Les Misérables

There’s nothing subtle about the epic Les Misérables, whether in Victor Hugo’s original book, the musical phenomenon that kicked off in the 80s, or the film now playing in theaters. Director Tom Hooper follows up his Oscar-winning The King’s Speech with a sweeping take on the musical version of Les Misérables, which tells the story of Jean Valjean (Hugh Jackman) and his decades-long effort to find redemption following a 20-year prison stint.

Throughout the story, Valjean faces pursuit from Inspector Javert (Russell Crowe), who dogmatically believes that Valjean’s criminal past means that he’ll always be a criminal. One of the people impacted by Valjean’s attempt at reformation is Fantine, a factory worker forced into prostitution when she is fired from Valjean’s factory. As she is dying, she asks Valjean to take care of her daughter, Cosette (Isabelle Allen as a child; Amanda Seyfried as an adult). Years later, Valjean watches as Cosette falls in love with young student Marius (Eddie Redmayne) as Paris falls into a revolution.

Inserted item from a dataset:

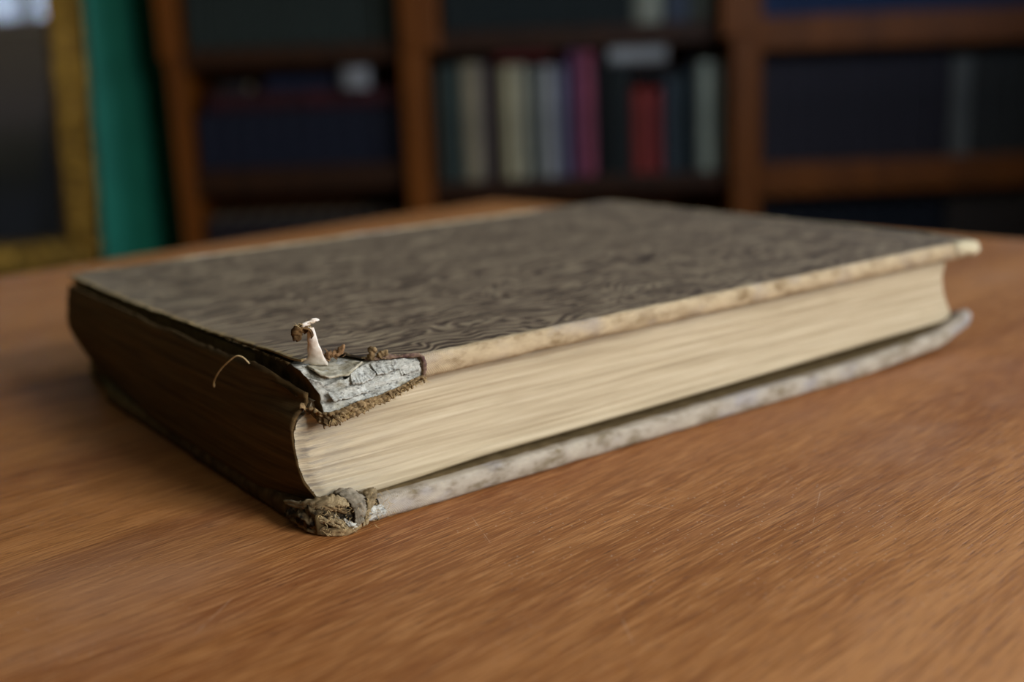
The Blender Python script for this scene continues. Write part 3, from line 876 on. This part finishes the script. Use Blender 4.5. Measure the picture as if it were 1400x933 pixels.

Les Misérables is such a sprawling story that any attempt to film it seems doomed to fail on some level. Hooper’s take certainly has its own set of issues. Hooper is a competent, somewhat boring director. He takes some artistic chances with this adaptation, namely the decision for the entire cast to sing live on camera. That choice in particular works for the most part; in the hands of Jackman, Hathaway, Redmayne and Samantha Barks (Eponine) in particular, the vocals include a heightened sense of drama. Where it fails is with Crowe, who already has a somewhat thankless role with Javert. While the cast as a whole delivers a variety of musical backgrounds to their individual performances, Crowe’s rock-singer background fails him in this environment.

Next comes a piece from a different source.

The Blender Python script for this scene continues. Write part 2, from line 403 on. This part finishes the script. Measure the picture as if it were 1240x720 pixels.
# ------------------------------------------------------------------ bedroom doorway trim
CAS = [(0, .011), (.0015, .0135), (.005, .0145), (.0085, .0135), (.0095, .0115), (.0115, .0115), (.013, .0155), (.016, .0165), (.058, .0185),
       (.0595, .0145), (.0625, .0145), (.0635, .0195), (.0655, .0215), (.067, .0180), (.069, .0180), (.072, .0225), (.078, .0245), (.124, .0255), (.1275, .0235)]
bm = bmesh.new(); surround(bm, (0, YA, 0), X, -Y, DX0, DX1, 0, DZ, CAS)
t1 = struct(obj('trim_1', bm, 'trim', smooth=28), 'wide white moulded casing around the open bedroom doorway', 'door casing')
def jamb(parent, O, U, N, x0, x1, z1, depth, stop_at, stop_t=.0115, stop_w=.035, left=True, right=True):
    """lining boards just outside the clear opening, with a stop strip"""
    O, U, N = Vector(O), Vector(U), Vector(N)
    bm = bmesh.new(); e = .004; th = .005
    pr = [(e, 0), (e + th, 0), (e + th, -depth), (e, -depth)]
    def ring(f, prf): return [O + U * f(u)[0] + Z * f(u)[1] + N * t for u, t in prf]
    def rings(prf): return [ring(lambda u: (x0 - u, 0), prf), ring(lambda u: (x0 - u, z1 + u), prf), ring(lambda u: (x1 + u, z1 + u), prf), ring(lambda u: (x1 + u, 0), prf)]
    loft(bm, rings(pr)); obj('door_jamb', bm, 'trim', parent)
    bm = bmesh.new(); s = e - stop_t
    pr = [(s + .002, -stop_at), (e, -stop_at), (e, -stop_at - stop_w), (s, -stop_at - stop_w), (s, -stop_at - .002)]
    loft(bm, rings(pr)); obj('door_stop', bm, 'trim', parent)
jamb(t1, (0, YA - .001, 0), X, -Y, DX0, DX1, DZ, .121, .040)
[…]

Hooper also insists on showing the majority of the film in close-ups. This works for some numbers – “I Dreamed a Dream” in particular is a high point, thanks to Hathaway’s bravura performance – but often makes the film feel claustrophobic.

Still, the story of Les Misérables is generally regarded as one of the best of all time, and for good reason. Even with Hooper’s mistakes, the story still works, all while managing to deliver some of the best film performances of the year.